Per quanto riguarda il ruolo sociale, Todeschini analizza – nuovamente – la differenza tra fonti prodotte all’interno del mondo ebraico e fonti a questo mondo esterno. Passa dunque dall’ebreo rappresentato nelle Machbarot di Immanuel Romano o nel Melech Artus, agli ebrei della letteratura cristiana, da Boccaccio a Sacchetti, e all’ebreo delle prediche francescane. Ancora una volta, si comprende come l’utilizzo esclusivo – o prevalente – delle fonti di produzione cristiana appiattisca la rappresentazione degli ebrei sulla loro capacità economica o competenza finanziaria, proponendone un’immagine deformata e sempre più stereotipata.
Tendono a differenziarsi, fra Tre e Quattrocento, anche gli approcci delle varie realtà statuali alla popolazione ebraica, contribuendo a modificare la natura delle relazioni ebraico-cristiane nelle “due Italie”. Tuttavia – e l’a. lo spiega molto chiaramente – si può comprendere il nuovo atteggiamento solo considerando la condizione sempre più precaria degli ebrei, sottolineata dall’adozione del segno distintivo, e da una percezione della loro presenza come “eccezionale”, non più, quindi, tutelata per legge. I cicli di predicazione antiebraica, dunque, non avvennero sistematicamente in contrasto con le politiche cittadine; gli ebrei erano ormai spesso percepiti come presenze perturbanti, da tenere sotto controllo, mentre i poteri cristiani tendevano sempre più ad arrogarsi il diritto di valutare, giudicare ed – eventualmente – condannare le pratiche sociali ed economiche dei non-cristiani, de his qui foris sunt.
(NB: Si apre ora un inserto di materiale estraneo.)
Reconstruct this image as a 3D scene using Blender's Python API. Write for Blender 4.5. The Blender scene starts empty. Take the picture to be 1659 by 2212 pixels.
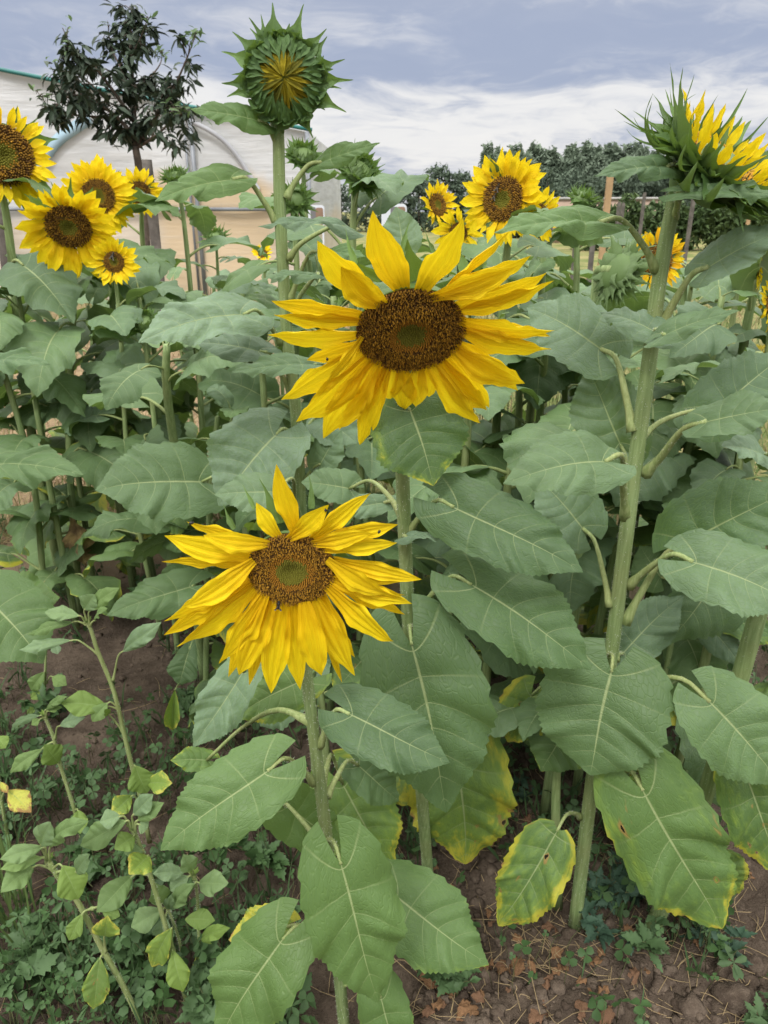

Gli ebrei si trasformano in una minaccia, da eliminare mediante il battesimo forzato (rovesciando l’ottica agostiniana) ovvero da rinchiudere nei ghetti.
In conclusione: un libro, quello di Todeschini, fondamentale, che si presenta come un manuale, ma che è molto più di quello, un manuale nell’accezione più “alta” che tale termine può avere, e che rappresenta una imprescindibile lettura non solo per chi sia interessato a ridiscutere il ruolo degli ebrei nella nostra Penisola, ma anche per chi voglia avere un esempio di come le fonti possano e debbano essere interrogate quando si voglia davvero comprendere il significato della presenza di una minoranza nella storia d’Italia.